▶ [PROBLEM DESCRIPTION]: Return verbatim everything from the first line through the line that contains "scene.camera = cam", and stop there.

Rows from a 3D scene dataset
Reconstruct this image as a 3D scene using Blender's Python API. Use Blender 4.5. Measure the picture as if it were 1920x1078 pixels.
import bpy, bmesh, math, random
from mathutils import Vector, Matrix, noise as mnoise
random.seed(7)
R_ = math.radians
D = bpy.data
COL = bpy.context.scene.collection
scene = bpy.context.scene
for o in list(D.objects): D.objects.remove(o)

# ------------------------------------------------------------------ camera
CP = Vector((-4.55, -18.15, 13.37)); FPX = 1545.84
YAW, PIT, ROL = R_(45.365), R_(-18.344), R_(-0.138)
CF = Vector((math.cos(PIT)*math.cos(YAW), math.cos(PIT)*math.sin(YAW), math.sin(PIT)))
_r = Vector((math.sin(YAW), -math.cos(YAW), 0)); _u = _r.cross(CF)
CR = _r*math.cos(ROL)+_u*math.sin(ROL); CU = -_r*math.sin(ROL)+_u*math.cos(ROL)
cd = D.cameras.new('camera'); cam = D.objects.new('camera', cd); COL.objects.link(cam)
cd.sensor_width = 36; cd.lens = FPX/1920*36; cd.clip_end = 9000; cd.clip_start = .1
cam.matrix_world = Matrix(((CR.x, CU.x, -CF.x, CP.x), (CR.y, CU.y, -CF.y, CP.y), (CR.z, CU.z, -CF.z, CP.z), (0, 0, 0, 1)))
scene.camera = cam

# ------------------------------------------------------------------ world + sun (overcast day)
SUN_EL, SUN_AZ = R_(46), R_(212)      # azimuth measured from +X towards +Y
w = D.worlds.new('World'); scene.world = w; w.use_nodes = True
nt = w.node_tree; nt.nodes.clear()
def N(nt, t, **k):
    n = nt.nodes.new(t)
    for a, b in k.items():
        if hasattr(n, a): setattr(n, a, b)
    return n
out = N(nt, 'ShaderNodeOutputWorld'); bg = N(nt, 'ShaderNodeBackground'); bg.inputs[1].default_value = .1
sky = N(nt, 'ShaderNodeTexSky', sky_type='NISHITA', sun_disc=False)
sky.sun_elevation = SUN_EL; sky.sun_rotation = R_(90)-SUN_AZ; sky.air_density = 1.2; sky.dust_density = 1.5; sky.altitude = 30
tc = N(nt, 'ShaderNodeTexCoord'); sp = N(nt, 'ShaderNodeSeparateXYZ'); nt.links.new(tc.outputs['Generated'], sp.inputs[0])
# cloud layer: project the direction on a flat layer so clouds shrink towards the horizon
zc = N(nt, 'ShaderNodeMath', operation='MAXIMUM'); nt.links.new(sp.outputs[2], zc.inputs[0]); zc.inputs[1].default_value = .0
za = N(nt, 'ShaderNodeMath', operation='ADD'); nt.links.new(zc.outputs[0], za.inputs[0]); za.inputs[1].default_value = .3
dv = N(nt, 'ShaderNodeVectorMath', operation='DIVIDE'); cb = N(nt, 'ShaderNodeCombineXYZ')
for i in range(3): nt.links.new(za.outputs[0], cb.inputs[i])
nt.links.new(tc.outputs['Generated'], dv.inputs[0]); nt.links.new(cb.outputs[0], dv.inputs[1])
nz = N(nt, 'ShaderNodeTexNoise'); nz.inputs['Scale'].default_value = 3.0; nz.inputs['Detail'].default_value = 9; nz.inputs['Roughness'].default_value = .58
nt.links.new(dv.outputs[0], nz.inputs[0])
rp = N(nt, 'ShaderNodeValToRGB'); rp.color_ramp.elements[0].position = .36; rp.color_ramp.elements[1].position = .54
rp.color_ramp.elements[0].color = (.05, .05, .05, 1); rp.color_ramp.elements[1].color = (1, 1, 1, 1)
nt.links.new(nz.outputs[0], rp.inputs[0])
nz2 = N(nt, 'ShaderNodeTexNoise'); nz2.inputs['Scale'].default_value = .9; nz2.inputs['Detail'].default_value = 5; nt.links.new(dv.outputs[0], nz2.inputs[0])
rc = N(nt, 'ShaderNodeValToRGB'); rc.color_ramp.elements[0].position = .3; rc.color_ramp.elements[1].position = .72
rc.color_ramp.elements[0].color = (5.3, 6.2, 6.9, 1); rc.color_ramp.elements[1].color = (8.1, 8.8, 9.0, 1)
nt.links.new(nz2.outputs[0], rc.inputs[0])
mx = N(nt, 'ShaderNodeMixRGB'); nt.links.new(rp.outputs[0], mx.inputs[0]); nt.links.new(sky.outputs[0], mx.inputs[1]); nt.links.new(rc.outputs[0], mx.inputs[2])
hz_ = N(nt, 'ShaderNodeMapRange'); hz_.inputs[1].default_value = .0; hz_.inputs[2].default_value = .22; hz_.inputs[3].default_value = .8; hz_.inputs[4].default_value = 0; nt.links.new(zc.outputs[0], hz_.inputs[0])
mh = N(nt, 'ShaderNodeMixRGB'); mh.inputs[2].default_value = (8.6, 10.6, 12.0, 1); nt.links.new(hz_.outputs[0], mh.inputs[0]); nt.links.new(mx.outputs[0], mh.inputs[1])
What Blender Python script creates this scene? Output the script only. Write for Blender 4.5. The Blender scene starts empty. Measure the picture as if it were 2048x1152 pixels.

▶ [RESPONSE]:
Reconstruct this image as a 3D scene using Blender's Python API. Use Blender 4.5. Measure the picture as if it were 1920x1078 pixels.
import bpy, bmesh, math, random
from mathutils import Vector, Matrix, noise as mnoise
random.seed(7)
R_ = math.radians
D = bpy.data
COL = bpy.context.scene.collection
scene = bpy.context.scene
for o in list(D.objects): D.objects.remove(o)

# ------------------------------------------------------------------ camera
CP = Vector((-4.55, -18.15, 13.37)); FPX = 1545.84
YAW, PIT, ROL = R_(45.365), R_(-18.344), R_(-0.138)
CF = Vector((math.cos(PIT)*math.cos(YAW), math.cos(PIT)*math.sin(YAW), math.sin(PIT)))
_r = Vector((math.sin(YAW), -math.cos(YAW), 0)); _u = _r.cross(CF)
CR = _r*math.cos(ROL)+_u*math.sin(ROL); CU = -_r*math.sin(ROL)+_u*math.cos(ROL)
cd = D.cameras.new('camera'); cam = D.objects.new('camera', cd); COL.objects.link(cam)
cd.sensor_width = 36; cd.lens = FPX/1920*36; cd.clip_end = 9000; cd.clip_start = .1
cam.matrix_world = Matrix(((CR.x, CU.x, -CF.x, CP.x), (CR.y, CU.y, -CF.y, CP.y), (CR.z, CU.z, -CF.z, CP.z), (0, 0, 0, 1)))
scene.camera = cam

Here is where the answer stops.